--- Exercise material ---

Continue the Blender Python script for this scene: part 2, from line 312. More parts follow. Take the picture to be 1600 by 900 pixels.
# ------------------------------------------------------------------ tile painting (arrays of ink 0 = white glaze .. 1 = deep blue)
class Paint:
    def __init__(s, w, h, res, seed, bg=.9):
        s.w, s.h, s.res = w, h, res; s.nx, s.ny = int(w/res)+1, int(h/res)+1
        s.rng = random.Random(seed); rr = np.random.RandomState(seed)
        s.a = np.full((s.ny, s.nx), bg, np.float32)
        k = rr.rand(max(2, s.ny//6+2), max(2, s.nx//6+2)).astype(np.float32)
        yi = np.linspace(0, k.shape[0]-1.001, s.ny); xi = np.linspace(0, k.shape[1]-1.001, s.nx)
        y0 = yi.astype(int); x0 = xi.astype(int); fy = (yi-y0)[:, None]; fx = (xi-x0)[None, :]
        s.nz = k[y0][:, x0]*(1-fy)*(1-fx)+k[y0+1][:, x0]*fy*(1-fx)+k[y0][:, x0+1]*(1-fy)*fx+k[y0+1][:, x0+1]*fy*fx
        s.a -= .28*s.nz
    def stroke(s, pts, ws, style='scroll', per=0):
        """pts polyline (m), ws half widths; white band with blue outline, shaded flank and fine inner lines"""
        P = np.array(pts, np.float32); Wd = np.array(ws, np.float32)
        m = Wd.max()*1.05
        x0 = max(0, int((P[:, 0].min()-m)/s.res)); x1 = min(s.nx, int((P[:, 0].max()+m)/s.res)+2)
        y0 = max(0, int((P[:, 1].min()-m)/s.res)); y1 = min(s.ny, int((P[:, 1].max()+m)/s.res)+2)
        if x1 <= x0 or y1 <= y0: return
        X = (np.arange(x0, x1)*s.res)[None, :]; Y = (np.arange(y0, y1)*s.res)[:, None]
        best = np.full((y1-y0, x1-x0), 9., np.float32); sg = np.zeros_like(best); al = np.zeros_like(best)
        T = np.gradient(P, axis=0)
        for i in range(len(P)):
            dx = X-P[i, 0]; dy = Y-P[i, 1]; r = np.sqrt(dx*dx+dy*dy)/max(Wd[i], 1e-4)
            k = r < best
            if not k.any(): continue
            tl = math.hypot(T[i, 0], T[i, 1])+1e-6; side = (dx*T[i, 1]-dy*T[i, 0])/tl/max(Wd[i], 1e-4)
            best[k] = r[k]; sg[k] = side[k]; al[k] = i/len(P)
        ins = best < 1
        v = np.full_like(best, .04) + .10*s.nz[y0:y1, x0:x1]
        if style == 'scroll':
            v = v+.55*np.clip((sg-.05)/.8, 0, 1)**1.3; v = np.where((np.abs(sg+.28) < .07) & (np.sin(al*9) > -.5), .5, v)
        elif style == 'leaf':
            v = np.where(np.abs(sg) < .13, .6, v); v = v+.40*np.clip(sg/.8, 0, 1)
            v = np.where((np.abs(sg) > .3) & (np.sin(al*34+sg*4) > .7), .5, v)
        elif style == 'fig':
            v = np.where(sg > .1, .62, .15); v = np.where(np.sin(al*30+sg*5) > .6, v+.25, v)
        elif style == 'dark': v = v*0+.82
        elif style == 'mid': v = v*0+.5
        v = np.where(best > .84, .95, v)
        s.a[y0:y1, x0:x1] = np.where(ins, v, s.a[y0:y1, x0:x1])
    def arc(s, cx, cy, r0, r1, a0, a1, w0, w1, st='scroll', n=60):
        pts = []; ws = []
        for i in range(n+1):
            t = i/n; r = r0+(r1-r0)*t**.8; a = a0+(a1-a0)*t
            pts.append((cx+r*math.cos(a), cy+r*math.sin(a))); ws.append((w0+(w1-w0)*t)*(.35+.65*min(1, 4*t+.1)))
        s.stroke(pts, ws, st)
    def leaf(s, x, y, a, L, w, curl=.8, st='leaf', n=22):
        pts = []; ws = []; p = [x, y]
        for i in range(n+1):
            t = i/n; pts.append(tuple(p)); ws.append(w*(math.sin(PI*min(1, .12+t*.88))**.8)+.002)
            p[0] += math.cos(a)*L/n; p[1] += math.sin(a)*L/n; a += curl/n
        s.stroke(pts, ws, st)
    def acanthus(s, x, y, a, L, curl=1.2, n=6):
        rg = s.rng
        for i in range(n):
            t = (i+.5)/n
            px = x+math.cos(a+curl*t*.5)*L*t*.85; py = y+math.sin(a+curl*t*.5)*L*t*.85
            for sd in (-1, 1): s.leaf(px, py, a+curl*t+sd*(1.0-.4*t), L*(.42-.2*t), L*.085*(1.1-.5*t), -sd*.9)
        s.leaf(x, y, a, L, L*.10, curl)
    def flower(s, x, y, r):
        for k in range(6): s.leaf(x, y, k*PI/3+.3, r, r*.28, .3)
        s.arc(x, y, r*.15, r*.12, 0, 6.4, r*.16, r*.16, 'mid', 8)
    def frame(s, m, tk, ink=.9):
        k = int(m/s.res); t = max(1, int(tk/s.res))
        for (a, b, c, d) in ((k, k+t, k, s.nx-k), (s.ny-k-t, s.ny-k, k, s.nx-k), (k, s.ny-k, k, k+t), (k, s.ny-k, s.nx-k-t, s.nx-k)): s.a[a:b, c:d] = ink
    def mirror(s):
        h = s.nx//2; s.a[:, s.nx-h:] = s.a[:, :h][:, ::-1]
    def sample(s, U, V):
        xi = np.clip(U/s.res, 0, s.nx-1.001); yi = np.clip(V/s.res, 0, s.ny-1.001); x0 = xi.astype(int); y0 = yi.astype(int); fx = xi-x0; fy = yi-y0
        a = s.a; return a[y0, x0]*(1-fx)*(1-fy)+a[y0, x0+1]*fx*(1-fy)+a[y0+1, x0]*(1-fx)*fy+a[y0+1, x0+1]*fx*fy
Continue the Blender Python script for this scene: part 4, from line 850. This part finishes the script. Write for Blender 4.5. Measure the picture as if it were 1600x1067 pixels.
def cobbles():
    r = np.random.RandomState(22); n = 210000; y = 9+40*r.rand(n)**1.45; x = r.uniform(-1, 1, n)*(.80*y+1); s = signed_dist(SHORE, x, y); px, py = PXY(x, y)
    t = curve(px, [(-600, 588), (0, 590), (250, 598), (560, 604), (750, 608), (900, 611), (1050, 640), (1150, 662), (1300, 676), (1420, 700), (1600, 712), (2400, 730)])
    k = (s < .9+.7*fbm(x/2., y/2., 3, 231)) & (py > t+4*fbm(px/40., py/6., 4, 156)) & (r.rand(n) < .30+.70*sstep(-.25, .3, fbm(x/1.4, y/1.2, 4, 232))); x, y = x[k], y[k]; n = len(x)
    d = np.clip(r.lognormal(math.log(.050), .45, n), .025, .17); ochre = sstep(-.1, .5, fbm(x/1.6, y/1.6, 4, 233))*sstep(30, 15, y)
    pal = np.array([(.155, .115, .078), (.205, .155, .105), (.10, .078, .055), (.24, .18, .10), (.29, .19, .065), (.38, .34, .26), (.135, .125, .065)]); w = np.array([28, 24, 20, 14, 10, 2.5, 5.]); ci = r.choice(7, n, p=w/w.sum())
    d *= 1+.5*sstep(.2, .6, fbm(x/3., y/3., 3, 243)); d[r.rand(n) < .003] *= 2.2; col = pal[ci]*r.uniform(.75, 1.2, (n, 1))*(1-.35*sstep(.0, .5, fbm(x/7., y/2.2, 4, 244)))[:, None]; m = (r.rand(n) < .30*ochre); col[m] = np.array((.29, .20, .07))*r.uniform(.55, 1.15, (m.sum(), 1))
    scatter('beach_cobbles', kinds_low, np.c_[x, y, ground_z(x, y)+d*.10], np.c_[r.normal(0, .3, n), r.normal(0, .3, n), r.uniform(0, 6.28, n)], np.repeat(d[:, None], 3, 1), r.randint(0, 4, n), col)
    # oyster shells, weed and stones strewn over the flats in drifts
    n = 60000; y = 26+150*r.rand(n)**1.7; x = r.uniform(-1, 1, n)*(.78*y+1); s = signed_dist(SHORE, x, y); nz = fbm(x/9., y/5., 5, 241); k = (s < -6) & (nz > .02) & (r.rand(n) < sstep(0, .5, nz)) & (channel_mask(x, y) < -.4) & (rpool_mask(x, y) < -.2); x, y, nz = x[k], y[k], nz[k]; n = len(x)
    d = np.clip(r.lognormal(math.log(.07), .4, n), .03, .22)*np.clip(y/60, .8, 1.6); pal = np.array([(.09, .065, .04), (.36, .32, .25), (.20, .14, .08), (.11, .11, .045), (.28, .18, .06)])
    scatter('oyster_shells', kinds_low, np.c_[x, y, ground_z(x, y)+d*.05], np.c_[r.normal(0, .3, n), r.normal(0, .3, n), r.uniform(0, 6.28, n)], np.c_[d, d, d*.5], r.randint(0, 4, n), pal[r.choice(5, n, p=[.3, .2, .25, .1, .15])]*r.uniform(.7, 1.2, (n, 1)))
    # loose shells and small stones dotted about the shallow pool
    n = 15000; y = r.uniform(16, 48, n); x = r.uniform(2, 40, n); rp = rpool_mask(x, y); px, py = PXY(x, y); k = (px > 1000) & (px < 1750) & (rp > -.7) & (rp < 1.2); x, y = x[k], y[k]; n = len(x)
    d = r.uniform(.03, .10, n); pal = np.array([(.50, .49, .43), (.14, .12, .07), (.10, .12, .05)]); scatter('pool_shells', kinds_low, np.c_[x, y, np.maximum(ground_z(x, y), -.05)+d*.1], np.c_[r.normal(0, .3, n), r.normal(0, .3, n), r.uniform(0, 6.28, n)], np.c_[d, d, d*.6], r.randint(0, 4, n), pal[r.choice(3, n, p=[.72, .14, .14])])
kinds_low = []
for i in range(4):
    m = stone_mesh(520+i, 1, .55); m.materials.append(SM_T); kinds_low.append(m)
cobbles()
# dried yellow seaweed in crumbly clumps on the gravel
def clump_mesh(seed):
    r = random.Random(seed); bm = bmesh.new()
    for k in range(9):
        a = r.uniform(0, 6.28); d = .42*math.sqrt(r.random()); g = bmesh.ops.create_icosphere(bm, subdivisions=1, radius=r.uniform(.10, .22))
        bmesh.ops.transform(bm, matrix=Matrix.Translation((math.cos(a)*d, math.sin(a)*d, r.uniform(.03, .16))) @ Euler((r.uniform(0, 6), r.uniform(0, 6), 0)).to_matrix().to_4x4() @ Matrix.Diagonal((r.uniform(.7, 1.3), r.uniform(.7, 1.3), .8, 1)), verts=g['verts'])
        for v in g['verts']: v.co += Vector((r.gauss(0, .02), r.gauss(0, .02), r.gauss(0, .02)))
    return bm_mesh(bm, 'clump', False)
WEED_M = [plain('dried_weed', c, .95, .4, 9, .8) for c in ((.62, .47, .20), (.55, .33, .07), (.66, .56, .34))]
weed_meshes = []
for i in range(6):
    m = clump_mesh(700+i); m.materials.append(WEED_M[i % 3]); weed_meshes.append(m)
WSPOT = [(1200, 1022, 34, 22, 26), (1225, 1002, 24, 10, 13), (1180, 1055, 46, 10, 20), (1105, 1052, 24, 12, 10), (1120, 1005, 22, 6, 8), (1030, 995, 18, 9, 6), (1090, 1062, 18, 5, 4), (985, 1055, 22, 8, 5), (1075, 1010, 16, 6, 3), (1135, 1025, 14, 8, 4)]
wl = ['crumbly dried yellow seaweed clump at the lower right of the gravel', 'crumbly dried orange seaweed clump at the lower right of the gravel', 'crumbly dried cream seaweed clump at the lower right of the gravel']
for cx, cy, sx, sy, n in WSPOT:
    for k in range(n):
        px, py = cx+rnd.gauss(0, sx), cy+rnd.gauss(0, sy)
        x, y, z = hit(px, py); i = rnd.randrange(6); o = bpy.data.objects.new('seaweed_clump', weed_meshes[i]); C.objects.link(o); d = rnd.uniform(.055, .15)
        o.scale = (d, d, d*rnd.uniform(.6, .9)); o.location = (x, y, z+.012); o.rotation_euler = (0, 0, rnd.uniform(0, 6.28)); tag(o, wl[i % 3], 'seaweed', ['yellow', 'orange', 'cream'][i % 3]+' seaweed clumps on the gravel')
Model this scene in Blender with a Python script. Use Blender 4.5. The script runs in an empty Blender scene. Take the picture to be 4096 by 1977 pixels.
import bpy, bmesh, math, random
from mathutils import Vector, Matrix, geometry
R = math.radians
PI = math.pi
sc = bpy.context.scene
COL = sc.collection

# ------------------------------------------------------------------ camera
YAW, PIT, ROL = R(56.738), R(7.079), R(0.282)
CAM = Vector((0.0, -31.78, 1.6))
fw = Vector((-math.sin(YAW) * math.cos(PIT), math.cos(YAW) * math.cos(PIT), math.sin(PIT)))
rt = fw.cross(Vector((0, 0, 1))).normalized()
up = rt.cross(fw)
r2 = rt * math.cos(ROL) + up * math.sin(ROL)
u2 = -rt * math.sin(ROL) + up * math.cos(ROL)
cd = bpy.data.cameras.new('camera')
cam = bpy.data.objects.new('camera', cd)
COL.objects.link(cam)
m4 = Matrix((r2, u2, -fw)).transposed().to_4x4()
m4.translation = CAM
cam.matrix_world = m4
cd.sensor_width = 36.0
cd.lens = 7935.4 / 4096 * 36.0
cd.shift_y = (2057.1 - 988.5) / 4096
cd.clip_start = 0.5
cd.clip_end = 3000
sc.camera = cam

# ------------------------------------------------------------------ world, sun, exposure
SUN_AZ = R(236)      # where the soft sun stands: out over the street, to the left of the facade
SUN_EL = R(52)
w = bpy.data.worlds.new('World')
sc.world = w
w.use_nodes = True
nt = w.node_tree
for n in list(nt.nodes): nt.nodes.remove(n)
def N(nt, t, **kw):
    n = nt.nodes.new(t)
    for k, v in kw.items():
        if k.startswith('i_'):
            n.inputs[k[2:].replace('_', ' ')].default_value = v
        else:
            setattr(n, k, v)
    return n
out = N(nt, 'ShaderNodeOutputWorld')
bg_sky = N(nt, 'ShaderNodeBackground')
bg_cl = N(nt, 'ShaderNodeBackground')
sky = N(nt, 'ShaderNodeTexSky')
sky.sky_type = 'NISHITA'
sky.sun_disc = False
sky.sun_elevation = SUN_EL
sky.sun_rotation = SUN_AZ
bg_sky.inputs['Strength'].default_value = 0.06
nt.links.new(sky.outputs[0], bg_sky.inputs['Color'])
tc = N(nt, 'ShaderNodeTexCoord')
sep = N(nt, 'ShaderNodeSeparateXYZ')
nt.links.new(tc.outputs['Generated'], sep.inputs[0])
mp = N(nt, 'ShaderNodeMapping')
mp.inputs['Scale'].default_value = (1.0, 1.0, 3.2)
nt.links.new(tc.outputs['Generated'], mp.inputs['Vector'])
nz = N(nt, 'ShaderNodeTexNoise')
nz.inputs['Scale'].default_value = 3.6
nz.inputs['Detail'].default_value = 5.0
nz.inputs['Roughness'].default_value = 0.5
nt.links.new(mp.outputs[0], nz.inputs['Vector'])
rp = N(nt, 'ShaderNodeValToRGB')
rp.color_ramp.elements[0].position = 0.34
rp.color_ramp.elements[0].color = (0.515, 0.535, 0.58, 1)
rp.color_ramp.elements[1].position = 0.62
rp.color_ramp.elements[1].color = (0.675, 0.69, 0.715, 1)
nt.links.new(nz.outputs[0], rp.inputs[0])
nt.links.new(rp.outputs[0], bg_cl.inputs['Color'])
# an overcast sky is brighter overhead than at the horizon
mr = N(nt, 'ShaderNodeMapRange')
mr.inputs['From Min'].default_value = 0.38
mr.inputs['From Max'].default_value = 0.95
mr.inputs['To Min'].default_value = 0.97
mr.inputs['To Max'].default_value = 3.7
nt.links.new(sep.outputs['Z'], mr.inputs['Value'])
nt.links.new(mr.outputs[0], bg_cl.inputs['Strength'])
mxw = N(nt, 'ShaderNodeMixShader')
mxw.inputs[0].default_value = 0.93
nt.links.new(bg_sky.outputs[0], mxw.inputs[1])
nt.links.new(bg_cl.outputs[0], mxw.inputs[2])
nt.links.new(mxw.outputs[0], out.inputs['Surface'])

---

# [Exercise prompt]
Pick out and copy the lines of the entries that hold the string "Take".

# [Output for this exercise]
Continue the Blender Python script for this scene: part 2, from line 312. More parts follow. Take the picture to be 1600 by 900 pixels.
Model this scene in Blender with a Python script. Use Blender 4.5. The script runs in an empty Blender scene. Take the picture to be 4096 by 1977 pixels.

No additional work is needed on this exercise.